Prison ferme réclamée contre "Dodo". Mais surtout, il y a son ami d'enfance, Dominique Alderweireld, alias "Dodo la Saumure". Ce prévenu haut en couleur est le seul contre qui de la prison ferme, un an, a été requis -outre une amende de 10.000 euros-, compte tenu de ses antécédents judiciaires. Propriétaire de plusieurs établissements de prostitution en Belgique le long de la frontière française, il est suspecté d'avoir envoyé depuis la Belgique des prostituées dans la région lilloise, ainsi qu'à Paris et aux États-Unis. Sa compagne et partenaire en affaires, Béatrice Legrain, est accusée des mêmes faits.

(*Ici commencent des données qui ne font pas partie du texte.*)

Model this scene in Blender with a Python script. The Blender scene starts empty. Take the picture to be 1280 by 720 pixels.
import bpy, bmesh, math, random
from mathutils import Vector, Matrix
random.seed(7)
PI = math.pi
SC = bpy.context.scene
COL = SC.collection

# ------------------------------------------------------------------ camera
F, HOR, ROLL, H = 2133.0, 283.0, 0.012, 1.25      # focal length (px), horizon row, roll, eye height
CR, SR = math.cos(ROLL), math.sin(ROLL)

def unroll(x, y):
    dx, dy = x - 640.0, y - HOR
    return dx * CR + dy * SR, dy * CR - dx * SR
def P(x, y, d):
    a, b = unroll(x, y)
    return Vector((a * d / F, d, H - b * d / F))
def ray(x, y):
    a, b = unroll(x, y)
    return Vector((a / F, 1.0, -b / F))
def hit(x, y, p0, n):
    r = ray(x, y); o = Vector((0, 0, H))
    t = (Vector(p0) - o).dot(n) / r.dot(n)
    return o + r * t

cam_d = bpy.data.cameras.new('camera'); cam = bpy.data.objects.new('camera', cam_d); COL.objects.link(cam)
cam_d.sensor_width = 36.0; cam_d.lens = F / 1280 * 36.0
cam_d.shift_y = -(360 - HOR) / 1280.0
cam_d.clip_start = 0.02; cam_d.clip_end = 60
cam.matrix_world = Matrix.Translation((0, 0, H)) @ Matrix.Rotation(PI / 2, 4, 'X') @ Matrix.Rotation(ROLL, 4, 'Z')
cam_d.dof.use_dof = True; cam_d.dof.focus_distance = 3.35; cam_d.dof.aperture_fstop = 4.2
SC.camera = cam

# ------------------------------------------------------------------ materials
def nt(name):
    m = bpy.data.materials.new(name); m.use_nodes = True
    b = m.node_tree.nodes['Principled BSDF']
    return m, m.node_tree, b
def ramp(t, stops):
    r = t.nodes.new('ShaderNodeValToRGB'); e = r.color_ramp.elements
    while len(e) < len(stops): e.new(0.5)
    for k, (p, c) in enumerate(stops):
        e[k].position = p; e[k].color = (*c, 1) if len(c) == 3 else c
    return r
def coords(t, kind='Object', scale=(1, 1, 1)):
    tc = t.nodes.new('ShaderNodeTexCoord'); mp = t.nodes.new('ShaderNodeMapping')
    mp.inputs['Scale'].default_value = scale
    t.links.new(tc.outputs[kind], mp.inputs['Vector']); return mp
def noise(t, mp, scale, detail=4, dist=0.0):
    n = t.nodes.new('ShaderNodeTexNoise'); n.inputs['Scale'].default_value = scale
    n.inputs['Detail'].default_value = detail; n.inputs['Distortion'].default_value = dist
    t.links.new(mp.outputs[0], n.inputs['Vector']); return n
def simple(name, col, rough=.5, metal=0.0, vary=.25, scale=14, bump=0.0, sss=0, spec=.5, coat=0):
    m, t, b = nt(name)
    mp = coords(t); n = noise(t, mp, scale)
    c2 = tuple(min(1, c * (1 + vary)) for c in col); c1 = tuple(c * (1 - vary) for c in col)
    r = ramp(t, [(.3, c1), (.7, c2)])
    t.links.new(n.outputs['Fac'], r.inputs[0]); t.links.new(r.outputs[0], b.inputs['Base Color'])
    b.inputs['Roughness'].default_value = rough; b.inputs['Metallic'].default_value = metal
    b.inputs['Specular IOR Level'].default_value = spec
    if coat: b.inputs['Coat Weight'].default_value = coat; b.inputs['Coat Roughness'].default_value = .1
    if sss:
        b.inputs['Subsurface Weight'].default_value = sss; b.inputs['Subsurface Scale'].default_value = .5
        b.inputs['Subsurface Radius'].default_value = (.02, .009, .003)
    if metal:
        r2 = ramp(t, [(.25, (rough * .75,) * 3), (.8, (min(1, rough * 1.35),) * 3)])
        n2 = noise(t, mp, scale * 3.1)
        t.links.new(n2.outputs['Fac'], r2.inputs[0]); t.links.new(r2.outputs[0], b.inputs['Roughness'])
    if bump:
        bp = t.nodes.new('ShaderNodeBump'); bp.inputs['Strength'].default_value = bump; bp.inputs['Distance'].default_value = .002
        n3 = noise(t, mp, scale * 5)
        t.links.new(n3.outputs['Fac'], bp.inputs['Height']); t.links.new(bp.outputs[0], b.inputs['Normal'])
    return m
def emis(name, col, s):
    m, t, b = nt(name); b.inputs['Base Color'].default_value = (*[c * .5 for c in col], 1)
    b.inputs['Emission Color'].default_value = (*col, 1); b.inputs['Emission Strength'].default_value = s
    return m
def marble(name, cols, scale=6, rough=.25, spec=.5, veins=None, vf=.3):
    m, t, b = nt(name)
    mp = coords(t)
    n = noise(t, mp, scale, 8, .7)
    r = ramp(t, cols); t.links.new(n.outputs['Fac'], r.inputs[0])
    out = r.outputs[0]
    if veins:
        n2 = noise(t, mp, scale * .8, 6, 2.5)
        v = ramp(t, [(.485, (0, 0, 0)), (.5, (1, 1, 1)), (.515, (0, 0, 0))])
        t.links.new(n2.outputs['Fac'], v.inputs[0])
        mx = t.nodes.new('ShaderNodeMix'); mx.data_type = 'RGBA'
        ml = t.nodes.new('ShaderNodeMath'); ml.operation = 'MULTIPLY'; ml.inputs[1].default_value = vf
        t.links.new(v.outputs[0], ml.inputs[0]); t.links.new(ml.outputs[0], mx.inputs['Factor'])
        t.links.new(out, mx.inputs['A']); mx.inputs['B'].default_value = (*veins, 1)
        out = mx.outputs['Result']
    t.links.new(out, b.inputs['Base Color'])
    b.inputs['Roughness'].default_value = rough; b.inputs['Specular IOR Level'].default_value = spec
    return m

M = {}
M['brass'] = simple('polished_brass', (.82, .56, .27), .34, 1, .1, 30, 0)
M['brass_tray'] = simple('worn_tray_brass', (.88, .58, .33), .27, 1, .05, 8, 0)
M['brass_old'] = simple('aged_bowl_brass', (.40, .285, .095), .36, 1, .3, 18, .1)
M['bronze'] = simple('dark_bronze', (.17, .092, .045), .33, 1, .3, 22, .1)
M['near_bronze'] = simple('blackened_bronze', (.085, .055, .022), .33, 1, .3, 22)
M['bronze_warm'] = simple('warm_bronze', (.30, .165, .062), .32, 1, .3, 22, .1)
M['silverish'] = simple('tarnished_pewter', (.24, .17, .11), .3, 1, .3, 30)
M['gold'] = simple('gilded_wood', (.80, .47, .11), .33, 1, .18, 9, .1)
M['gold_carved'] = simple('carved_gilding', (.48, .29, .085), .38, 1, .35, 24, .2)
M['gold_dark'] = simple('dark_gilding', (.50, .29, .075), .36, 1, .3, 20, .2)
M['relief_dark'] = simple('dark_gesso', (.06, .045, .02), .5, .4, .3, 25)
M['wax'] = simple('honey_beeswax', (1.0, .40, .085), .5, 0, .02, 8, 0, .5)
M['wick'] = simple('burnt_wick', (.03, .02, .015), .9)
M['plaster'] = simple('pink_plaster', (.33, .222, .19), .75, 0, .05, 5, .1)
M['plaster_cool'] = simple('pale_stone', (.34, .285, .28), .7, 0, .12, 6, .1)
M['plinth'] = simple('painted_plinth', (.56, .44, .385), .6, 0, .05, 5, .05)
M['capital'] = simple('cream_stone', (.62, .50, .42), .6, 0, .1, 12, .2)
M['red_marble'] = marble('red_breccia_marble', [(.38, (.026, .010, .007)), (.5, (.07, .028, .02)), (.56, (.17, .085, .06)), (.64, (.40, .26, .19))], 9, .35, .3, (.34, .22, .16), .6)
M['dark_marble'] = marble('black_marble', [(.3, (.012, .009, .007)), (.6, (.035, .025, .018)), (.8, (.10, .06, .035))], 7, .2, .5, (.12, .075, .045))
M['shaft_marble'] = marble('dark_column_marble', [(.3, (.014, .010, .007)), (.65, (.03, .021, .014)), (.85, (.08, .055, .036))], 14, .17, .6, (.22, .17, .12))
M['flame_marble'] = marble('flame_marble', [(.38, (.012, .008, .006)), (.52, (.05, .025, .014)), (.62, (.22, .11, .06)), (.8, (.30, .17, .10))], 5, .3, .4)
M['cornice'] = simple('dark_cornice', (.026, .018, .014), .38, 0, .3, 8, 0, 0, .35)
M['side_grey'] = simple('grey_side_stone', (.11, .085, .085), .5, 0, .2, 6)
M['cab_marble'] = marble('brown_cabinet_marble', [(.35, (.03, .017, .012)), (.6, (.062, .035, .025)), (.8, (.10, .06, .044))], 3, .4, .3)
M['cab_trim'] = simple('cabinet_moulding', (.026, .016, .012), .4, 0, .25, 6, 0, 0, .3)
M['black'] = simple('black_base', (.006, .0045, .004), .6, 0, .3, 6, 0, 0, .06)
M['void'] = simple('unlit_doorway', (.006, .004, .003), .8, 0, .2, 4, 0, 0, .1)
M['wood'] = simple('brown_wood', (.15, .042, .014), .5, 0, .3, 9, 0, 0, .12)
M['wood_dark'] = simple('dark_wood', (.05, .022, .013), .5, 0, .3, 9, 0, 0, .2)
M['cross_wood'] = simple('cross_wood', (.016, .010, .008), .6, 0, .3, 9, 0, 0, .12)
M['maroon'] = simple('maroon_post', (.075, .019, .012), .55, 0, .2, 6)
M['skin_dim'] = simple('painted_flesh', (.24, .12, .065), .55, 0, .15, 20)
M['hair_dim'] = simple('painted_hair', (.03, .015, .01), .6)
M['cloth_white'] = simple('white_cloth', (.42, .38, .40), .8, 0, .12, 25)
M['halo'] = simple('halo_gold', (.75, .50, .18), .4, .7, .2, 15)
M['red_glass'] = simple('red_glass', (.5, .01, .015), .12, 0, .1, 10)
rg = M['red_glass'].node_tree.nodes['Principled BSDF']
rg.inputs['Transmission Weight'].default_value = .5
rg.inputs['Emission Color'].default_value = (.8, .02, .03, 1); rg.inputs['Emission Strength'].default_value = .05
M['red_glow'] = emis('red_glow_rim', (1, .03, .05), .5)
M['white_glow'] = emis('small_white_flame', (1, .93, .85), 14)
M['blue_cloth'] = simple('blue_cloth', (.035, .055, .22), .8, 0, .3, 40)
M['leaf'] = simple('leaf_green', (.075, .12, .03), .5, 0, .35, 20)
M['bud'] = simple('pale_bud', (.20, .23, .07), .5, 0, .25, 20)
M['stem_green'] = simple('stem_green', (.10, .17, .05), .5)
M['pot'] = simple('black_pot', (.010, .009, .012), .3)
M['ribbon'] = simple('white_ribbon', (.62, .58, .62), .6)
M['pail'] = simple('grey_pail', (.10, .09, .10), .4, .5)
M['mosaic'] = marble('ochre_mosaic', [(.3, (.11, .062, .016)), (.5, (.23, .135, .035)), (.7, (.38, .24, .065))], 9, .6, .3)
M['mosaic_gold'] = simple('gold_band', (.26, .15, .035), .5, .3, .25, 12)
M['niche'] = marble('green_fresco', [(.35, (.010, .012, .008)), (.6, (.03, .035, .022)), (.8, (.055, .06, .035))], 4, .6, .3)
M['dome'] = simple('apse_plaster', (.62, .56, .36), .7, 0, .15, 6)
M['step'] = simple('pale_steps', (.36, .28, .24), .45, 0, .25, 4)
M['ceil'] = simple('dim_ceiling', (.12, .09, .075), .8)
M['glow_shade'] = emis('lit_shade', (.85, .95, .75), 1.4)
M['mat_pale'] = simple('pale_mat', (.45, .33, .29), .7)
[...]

La voix des prostituées entendue. Plus prolixes que la défense, les parties civiles se sont, de leur côté, d'ores et déjà félicitées de la parole donnée aux prostituées venues témoigner à la barre en février dernier. "Les réquisitions demandent la relaxe pour la quasi-totalité des prévenus. Le Mouvement du Nid reste partie civile. On attend avec sérénité et impatience la décision", a confié Me Emmanuel Daoud, conseil de cet organisme spécialisé dans la défense des prostituées.

"On peut au moins se féliciter de l'écho de ce procès dit du Carlton puisqu'en deuxième lecture, on a réintroduit la pénalisation des clients sur le projet de loi" destiné à renforcer la lutte contre la prostitution, ajoute l'avocat. Ironie de l'actualité, ce projet de loi sur la prostitution sera examiné le même jour à l'Assemblée, vendredi.